Stated task | Your task is to copy the lines between the line containing "The Blender Python script for this scene continues." and the line containing "lab, 'paint flake')", counting both of those lines, and to emit nothing more.

## begin Supplied records

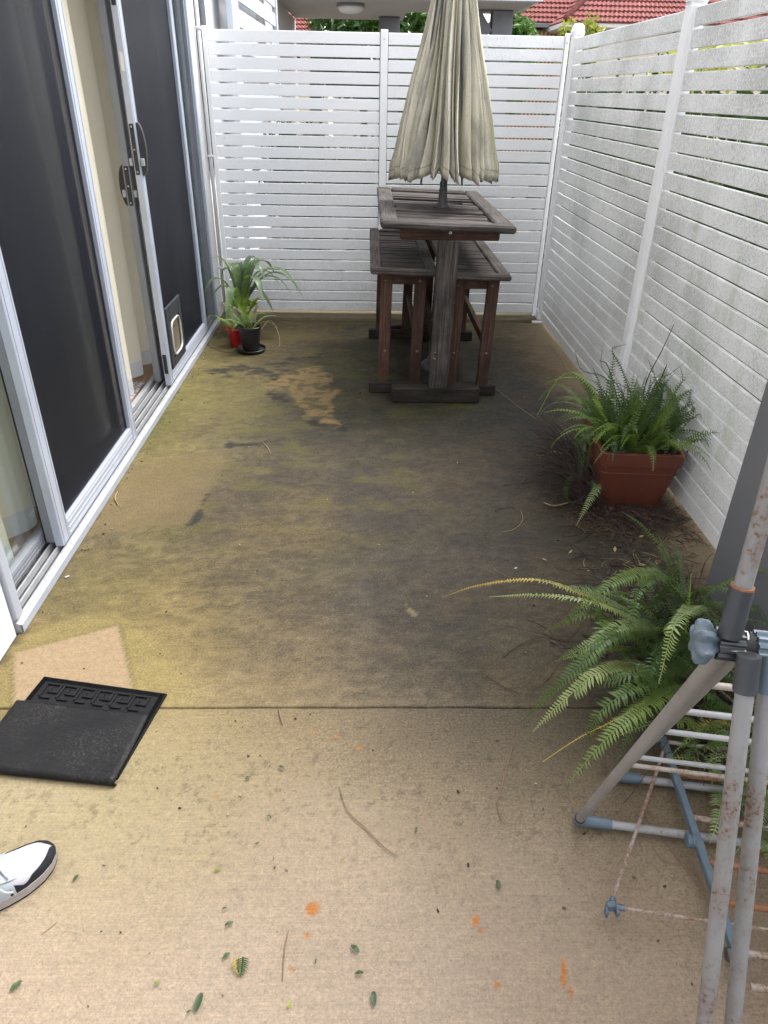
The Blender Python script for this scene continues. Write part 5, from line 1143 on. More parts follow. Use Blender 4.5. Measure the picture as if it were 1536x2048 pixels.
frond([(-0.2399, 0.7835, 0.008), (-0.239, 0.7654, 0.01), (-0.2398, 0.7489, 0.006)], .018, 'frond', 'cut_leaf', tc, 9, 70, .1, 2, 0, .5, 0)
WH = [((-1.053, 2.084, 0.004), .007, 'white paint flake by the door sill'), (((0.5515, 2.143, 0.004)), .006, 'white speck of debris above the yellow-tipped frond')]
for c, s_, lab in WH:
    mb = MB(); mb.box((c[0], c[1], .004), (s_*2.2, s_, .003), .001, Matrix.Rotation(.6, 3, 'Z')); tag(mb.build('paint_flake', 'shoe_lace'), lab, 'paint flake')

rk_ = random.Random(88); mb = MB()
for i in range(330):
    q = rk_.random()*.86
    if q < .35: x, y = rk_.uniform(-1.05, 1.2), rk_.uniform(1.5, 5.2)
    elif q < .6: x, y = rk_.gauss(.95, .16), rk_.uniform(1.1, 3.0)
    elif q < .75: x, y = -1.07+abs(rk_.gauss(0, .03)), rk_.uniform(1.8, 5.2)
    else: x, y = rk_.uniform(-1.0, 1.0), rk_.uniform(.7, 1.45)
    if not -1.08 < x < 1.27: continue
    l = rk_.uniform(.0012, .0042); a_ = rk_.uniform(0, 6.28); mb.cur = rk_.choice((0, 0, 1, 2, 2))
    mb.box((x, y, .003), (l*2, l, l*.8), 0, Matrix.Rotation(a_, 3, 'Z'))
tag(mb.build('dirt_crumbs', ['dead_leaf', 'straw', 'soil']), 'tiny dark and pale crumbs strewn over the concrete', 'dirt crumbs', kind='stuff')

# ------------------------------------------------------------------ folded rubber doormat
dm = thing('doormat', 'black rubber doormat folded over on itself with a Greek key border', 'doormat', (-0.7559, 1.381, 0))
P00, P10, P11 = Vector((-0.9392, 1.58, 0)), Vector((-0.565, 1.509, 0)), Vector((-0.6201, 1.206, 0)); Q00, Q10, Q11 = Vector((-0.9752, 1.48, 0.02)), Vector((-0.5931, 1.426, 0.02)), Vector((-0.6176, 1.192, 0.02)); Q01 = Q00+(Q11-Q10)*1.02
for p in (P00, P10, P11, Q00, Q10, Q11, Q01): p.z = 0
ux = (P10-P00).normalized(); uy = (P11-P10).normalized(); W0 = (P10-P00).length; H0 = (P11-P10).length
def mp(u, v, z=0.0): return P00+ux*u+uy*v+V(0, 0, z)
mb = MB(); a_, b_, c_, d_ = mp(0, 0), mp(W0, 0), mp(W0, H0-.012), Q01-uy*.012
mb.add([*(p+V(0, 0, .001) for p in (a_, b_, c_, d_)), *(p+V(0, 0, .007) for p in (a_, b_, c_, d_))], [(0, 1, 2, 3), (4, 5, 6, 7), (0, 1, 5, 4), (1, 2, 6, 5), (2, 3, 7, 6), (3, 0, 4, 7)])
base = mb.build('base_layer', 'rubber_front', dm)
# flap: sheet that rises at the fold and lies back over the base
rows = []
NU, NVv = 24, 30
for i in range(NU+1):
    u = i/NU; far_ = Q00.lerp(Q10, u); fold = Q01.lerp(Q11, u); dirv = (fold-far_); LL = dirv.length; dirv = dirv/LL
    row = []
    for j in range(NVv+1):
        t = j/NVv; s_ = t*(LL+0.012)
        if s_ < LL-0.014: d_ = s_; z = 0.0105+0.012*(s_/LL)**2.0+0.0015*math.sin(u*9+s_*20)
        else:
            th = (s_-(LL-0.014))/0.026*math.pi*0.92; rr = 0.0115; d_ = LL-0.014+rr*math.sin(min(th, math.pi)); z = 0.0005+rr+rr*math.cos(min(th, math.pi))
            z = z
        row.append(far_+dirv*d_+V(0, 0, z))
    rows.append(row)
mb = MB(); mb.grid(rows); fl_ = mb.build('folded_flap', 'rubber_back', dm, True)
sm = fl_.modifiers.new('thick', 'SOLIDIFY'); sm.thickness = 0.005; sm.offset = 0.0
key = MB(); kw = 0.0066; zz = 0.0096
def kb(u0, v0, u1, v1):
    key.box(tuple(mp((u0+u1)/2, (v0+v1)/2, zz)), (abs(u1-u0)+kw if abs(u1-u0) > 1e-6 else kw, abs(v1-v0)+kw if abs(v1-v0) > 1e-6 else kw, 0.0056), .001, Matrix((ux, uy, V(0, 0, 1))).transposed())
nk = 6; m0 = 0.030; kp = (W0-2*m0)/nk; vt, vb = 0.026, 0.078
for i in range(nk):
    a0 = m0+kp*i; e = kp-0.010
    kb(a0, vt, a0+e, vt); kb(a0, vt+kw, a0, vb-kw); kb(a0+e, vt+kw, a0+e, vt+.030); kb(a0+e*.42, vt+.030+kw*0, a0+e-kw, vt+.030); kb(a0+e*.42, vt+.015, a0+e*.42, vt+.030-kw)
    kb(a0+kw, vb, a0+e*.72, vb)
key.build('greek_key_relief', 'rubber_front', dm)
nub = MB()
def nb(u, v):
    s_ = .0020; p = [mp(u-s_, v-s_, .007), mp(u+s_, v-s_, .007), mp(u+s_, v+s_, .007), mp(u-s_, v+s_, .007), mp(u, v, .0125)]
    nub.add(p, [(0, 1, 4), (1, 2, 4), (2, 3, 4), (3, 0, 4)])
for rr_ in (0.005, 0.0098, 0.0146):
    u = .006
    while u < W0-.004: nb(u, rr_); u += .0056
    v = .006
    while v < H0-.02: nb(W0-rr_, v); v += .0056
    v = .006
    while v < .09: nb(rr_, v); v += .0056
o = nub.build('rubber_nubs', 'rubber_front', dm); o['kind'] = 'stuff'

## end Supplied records
## begin Supplied records

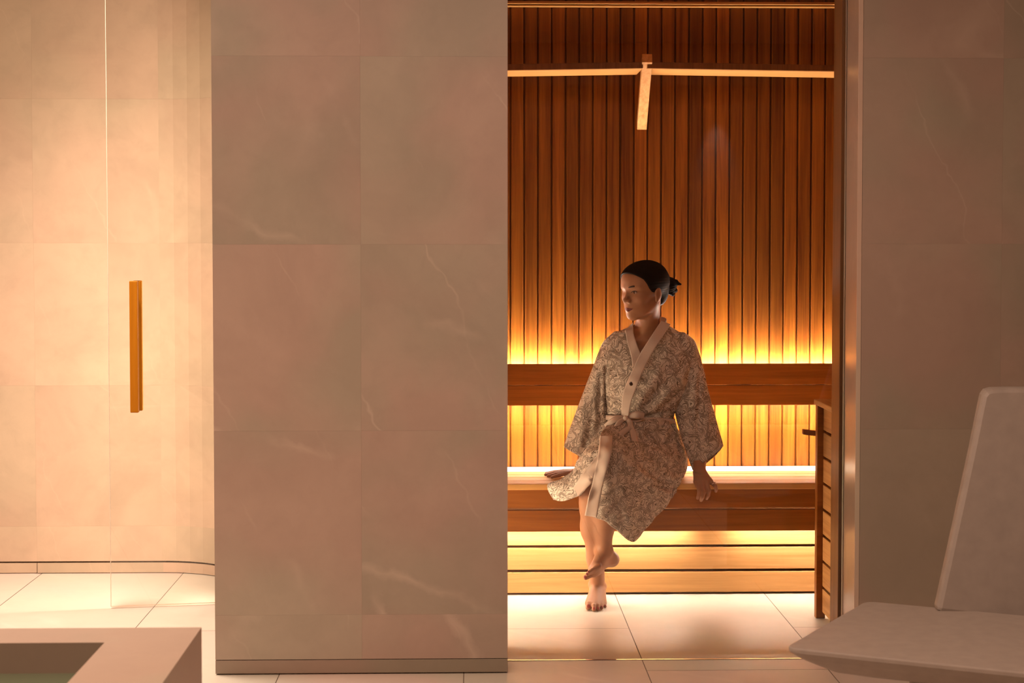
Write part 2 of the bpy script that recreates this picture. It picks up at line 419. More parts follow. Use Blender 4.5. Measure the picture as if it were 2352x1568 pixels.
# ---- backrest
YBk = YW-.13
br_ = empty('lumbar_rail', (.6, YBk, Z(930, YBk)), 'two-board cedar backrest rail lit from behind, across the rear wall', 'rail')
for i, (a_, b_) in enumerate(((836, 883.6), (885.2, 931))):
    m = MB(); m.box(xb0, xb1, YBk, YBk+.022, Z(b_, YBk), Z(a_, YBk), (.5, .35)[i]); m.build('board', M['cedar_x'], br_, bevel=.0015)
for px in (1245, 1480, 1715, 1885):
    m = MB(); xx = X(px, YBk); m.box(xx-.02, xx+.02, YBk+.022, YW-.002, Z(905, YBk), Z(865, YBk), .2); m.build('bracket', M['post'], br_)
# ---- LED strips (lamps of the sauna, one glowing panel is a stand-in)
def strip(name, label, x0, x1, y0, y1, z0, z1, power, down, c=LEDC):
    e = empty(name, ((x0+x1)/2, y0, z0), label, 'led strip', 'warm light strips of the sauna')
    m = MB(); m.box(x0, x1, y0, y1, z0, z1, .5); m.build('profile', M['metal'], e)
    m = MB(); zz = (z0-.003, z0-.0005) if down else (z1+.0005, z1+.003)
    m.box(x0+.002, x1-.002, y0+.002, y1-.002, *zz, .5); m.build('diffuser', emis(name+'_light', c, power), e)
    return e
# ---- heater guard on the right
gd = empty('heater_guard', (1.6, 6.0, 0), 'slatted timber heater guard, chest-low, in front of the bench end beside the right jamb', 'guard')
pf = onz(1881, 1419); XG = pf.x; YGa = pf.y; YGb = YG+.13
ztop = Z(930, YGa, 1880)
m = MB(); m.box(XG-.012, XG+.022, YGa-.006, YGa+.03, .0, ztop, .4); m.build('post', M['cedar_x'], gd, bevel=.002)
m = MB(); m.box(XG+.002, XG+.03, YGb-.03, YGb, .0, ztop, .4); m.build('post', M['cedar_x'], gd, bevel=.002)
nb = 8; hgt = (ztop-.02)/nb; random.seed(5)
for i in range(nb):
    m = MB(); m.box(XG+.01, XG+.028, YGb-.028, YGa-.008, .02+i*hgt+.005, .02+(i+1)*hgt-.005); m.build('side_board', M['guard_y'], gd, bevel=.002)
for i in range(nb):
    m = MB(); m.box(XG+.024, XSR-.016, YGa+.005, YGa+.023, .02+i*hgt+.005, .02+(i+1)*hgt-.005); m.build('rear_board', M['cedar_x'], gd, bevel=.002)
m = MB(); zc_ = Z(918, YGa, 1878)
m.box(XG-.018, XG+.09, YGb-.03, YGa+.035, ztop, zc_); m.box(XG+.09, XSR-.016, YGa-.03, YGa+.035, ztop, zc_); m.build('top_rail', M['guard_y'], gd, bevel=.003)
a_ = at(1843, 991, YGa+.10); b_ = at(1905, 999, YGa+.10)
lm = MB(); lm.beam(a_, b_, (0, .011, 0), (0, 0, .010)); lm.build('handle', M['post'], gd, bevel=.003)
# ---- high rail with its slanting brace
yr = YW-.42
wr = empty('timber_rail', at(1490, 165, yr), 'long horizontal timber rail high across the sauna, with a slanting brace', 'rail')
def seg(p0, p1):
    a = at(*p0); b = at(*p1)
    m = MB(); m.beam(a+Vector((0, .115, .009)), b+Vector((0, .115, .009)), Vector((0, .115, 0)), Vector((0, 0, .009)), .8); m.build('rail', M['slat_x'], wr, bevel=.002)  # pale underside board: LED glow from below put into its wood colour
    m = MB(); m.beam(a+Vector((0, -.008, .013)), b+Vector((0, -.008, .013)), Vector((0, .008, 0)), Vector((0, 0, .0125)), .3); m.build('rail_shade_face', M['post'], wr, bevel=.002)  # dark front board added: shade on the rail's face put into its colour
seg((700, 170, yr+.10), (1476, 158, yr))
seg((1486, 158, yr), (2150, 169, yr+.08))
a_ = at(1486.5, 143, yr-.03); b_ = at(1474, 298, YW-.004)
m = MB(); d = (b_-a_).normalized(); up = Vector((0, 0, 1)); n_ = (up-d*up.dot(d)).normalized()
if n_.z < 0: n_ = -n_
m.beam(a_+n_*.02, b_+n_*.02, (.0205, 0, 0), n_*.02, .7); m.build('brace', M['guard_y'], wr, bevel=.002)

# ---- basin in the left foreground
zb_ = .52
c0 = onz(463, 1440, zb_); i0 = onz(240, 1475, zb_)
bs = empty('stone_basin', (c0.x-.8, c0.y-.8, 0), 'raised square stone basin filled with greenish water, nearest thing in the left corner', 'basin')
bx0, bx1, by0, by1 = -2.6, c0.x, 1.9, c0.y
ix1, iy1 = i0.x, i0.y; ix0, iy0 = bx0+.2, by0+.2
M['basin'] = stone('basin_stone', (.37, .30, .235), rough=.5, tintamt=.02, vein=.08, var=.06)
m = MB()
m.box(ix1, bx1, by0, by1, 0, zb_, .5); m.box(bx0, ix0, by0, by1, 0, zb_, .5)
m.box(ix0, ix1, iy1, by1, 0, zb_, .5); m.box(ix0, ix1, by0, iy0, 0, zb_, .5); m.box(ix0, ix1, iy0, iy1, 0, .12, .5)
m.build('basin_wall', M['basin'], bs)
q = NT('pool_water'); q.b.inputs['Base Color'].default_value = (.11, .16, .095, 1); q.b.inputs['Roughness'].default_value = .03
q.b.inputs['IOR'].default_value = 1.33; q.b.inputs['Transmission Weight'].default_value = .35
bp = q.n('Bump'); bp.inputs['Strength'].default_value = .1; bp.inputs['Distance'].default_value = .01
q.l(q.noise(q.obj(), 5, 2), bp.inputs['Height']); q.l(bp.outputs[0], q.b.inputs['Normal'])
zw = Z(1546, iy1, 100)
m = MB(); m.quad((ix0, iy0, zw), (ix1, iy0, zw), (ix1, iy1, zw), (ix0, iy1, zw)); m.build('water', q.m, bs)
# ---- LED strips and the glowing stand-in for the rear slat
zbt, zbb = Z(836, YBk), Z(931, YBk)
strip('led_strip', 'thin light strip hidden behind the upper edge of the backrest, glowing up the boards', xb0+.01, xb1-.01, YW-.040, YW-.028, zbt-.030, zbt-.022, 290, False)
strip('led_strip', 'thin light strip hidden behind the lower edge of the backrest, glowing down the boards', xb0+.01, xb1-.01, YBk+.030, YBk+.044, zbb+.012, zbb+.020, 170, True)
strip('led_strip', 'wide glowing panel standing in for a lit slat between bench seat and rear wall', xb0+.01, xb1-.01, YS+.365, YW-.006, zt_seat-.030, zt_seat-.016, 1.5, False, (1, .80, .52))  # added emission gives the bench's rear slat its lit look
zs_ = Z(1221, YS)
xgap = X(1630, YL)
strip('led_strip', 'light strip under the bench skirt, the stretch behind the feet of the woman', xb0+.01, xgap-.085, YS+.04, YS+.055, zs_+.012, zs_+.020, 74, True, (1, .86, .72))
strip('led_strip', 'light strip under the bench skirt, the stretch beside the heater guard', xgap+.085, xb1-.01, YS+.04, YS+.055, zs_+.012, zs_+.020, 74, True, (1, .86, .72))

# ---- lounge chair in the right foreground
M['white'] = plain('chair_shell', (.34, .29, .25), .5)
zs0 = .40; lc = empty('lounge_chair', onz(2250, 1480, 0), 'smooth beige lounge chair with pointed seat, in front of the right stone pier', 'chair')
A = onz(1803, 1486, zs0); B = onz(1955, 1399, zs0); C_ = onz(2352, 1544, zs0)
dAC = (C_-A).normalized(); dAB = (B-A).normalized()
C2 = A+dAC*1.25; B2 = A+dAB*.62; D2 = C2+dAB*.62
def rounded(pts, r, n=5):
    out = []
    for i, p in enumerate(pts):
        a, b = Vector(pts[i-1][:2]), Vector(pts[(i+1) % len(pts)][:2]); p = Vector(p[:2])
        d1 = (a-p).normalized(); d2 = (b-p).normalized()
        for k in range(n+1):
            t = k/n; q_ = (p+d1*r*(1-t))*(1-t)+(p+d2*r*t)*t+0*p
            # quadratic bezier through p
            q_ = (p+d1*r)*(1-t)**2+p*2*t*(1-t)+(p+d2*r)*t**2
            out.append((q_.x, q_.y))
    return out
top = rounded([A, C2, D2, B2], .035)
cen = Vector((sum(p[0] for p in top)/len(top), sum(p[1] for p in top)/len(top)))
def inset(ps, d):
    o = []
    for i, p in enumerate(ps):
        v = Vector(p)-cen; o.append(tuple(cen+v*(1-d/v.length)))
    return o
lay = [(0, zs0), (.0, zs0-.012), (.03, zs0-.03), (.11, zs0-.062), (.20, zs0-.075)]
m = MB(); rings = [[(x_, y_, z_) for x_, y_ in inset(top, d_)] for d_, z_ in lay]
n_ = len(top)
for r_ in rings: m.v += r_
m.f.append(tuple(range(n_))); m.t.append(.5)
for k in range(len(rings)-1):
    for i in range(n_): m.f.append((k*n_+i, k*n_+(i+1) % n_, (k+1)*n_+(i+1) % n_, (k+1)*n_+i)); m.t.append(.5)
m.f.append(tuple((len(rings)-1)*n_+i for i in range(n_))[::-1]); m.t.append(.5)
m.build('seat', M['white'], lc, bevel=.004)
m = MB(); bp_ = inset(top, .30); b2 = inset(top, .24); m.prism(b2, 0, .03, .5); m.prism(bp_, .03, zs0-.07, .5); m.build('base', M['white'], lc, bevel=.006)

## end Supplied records
## begin Supplied records

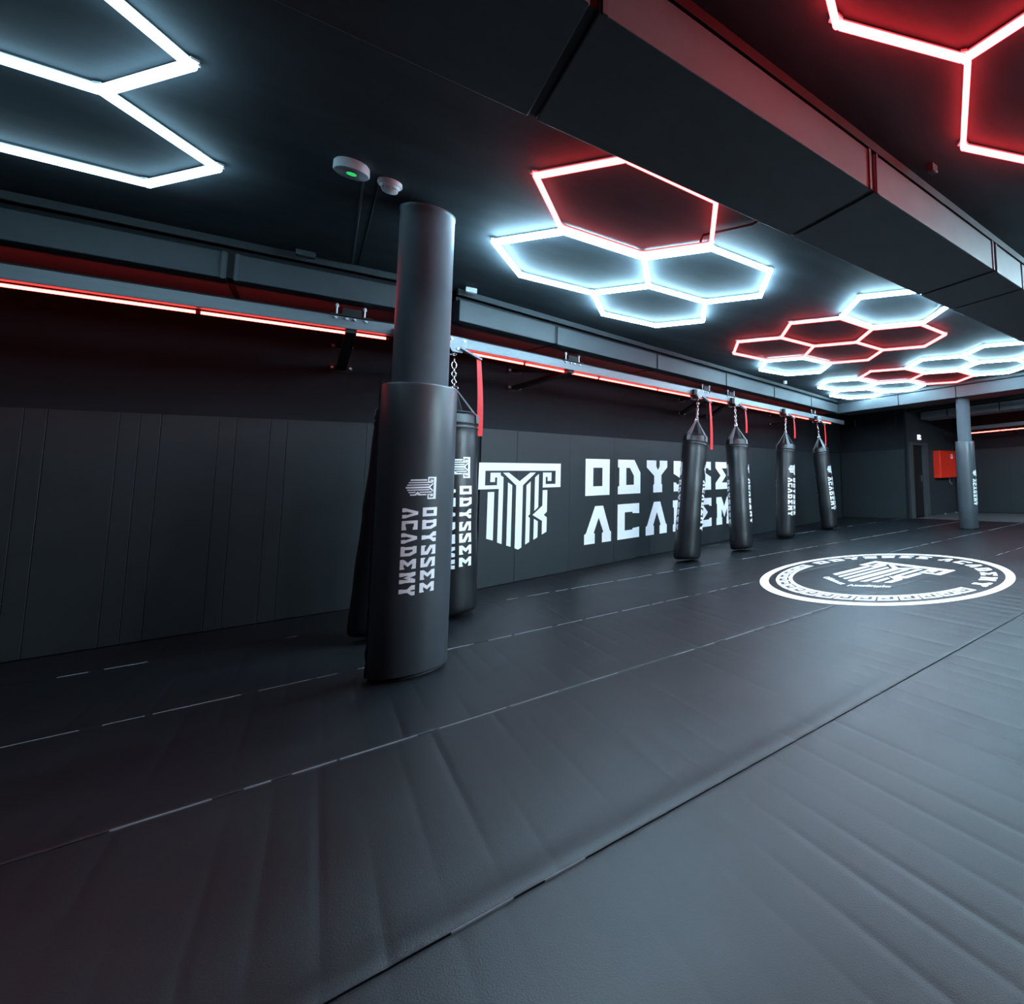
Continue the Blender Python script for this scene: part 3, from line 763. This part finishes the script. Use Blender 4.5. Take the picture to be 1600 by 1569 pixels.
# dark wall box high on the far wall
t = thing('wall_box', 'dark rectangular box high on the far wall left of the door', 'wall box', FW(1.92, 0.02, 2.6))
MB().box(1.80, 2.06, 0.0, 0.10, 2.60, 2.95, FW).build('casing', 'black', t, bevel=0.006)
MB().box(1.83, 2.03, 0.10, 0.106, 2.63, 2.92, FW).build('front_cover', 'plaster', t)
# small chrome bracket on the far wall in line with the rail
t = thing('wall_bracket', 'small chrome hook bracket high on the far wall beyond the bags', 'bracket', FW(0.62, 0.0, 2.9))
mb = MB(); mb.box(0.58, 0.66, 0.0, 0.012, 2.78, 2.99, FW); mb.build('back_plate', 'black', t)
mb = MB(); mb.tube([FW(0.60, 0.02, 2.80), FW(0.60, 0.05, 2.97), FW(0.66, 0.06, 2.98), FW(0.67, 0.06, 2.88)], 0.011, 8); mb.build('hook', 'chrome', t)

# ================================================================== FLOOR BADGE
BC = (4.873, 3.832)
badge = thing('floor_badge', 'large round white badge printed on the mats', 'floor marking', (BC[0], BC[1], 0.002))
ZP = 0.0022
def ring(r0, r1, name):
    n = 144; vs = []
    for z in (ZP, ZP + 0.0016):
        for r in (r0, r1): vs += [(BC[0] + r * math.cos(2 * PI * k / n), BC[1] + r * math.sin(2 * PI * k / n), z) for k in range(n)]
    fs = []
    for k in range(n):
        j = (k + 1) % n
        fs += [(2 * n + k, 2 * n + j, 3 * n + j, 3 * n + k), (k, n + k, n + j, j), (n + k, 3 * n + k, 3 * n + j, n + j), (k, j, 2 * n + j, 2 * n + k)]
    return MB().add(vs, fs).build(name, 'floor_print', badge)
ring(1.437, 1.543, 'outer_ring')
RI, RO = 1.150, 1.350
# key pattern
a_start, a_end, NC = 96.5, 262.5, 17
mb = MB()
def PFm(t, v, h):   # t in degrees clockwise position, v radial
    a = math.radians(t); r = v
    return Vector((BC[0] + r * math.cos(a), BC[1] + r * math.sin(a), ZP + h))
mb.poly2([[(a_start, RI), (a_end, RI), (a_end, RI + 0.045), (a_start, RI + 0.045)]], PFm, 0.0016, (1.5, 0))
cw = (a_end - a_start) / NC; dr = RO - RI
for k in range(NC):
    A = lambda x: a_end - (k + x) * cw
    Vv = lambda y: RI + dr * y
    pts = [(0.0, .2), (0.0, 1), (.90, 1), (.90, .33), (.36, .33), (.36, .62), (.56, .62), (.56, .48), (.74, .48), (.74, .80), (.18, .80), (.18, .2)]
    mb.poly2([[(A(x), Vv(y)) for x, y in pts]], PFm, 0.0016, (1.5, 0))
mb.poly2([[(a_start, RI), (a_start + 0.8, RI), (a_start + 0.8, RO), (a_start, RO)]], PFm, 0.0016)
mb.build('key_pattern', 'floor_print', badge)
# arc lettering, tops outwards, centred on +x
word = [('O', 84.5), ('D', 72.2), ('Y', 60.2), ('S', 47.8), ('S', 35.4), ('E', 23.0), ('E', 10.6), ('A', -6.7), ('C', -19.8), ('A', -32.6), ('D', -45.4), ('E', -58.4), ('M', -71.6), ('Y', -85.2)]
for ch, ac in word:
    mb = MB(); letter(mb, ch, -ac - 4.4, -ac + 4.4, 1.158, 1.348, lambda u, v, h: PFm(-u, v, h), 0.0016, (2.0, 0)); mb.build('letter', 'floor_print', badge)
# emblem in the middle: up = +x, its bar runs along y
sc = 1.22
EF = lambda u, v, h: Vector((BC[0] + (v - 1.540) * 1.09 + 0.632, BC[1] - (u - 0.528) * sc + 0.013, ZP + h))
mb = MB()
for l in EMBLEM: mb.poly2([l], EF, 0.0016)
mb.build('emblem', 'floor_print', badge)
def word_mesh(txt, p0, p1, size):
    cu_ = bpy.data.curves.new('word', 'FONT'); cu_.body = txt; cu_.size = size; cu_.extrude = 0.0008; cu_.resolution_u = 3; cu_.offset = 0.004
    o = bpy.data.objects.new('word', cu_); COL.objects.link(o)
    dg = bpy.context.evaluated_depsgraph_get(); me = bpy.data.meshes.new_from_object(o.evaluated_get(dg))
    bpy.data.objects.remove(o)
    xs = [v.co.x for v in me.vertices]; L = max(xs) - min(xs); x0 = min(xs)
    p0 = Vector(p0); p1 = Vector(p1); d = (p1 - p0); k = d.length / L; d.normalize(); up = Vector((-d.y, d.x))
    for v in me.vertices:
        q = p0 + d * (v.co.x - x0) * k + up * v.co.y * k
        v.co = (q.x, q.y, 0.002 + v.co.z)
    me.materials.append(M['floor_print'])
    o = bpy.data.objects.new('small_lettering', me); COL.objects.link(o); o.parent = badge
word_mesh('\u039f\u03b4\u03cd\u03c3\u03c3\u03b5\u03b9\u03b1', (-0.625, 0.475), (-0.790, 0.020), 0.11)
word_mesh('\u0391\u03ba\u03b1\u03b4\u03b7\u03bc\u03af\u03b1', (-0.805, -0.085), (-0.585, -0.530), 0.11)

## end Supplied records

Result |
The Blender Python script for this scene continues. Write part 5, from line 1143 on. More parts follow. Use Blender 4.5. Measure the picture as if it were 1536x2048 pixels.
frond([(-0.2399, 0.7835, 0.008), (-0.239, 0.7654, 0.01), (-0.2398, 0.7489, 0.006)], .018, 'frond', 'cut_leaf', tc, 9, 70, .1, 2, 0, .5, 0)
WH = [((-1.053, 2.084, 0.004), .007, 'white paint flake by the door sill'), (((0.5515, 2.143, 0.004)), .006, 'white speck of debris above the yellow-tipped frond')]
for c, s_, lab in WH:
    mb = MB(); mb.box((c[0], c[1], .004), (s_*2.2, s_, .003), .001, Matrix.Rotation(.6, 3, 'Z')); tag(mb.build('paint_flake', 'shoe_lace'), lab, 'paint flake')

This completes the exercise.